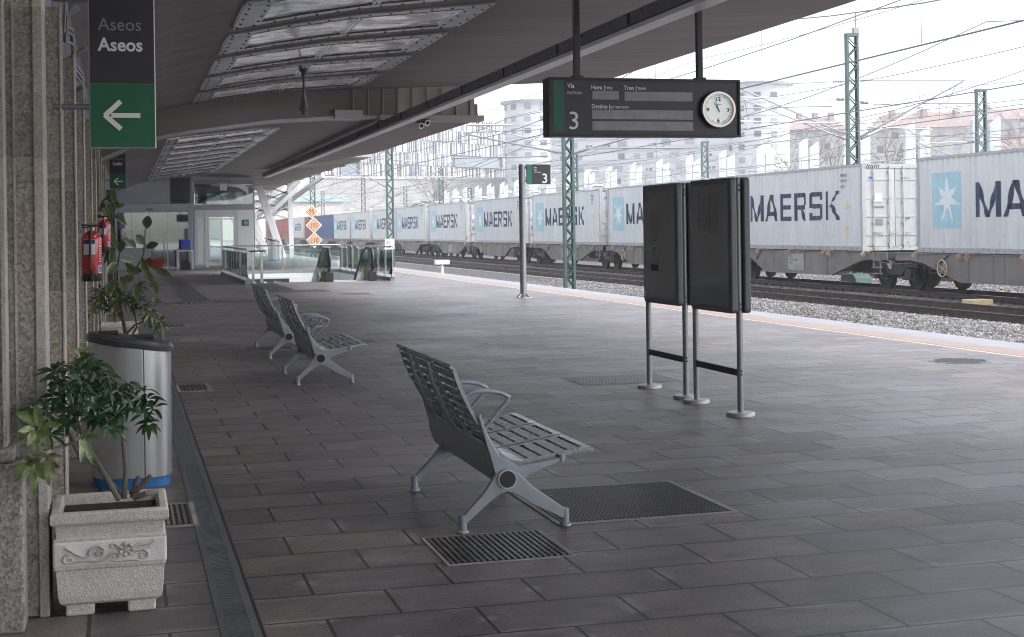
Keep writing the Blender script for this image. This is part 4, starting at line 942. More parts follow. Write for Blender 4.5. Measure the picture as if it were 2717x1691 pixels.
b = lf; o = b.build('dark_leaves', 'leaf', t, smooth=True, fix=False); add_uv(o, b)
whorl(lv, (-.33, 5.80, .80), (-.1, -1, .25), 10, .108, .032, r, 1.25, .35); whorl(lv, (-.31, 5.83, .68), (.1, -.9, -.2), 9, .10, .032, r, 1.15, .45); whorl(lv, (-.345, 5.80, .66), (-.2, -.9, -.1), 7, .095, .030, r, 1.2, .4)
whorl(lv, (-.16, 5.95, .74), (.2, -.8, -.2), 5, .07, .03, r, 1.0, .4); whorl(lv, (-.17, 6.0, 1.05), (.1, -.3, 1), 6, .085, .026, r, .9, .3)
o = lv.build('variegated_leaves', 'leaf_v', t, smooth=True, fix=False); add_uv(o, lv)

r = random.Random(8)
t = thing('rubber_plant', 'tall potted shrub with broad olive leaves and one red leaf behind the bin', 'potted plant', (.03, 14.2, .44))
w_ = MB(); lo = MB(); ls = MB(); lr = MB()
for q in ([(.02, 14.2, .44), (.01, 14.2, .62), (-.03, 14.2, .85), (-.05, 14.15, 1.05), (-.02, 14.1, 1.15)], [(.03, 14.2, .6), (.10, 14.1, .68), (.24, 14.0, .74)], [(.0, 14.2, .7), (-.1, 14.2, .9), (-.2, 14.2, 1.0)],
          [(-.03, 14.15, .95), (.08, 14.1, 1.15), (.19, 14.05, 1.35), (.21, 14.0, 1.6)], [(-.05, 14.15, 1.0), (-.06, 14.1, 1.25), (-.02, 14.05, 1.4)], [(.0, 14.2, .72), (-.08, 14.15, .8), (-.22, 14.1, .86)], [(.03, 14.2, .5), (.12, 14.1, .66), (.10, 14.1, .8)]):
    branch(w_, q, .022 if q[0][2] < .5 else .011, .006)
w_.build('stem', 'bark', t, smooth=True)
big = [(.22, 14., 1.60, .1, .95), (.20, 14., 1.45, -.5, .7), (.21, 14., 1.42, .7, .3), (.17, 14, 1.33, .2, -.6), (.12, 14.05, 1.30, -.8, .2), (.22, 14, 1.30, .6, -.5), (.10, 14.05, 1.15, -.9, -.3), (.20, 14, 1.2, .5, -.8),
       (-.03, 14, 1.38, .2, .9), (-.04, 14, 1.28, -.4, -.3), (.02, 14, 1.28, .5, -.5), (-.08, 14, 1.12, -.5, -.8), (-.02, 14, 1.15, .3, -.9), (.03, 14, 1.2, .9, .1), (.25, 14, 1.12, .4, -.9), (.16, 14.02, 1.1, -.3, -.9), (.28, 14, 1.22, .8, -.3), (.12, 14, 1.42, -.6, .6)]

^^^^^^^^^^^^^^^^

#### [WHAT YOU HAVE TO DO]
Return, unchanged, the lines from the first line of the material through the line that holds "fix=False); add_uv(o, lv)", inclusive, omitting pictures.

#### [FINISHED EXERCISE]
Keep writing the Blender script for this image. This is part 4, starting at line 942. More parts follow. Write for Blender 4.5. Measure the picture as if it were 2717x1691 pixels.
b = lf; o = b.build('dark_leaves', 'leaf', t, smooth=True, fix=False); add_uv(o, b)
whorl(lv, (-.33, 5.80, .80), (-.1, -1, .25), 10, .108, .032, r, 1.25, .35); whorl(lv, (-.31, 5.83, .68), (.1, -.9, -.2), 9, .10, .032, r, 1.15, .45); whorl(lv, (-.345, 5.80, .66), (-.2, -.9, -.1), 7, .095, .030, r, 1.2, .4)
whorl(lv, (-.16, 5.95, .74), (.2, -.8, -.2), 5, .07, .03, r, 1.0, .4); whorl(lv, (-.17, 6.0, 1.05), (.1, -.3, 1), 6, .085, .026, r, .9, .3)
o = lv.build('variegated_leaves', 'leaf_v', t, smooth=True, fix=False); add_uv(o, lv)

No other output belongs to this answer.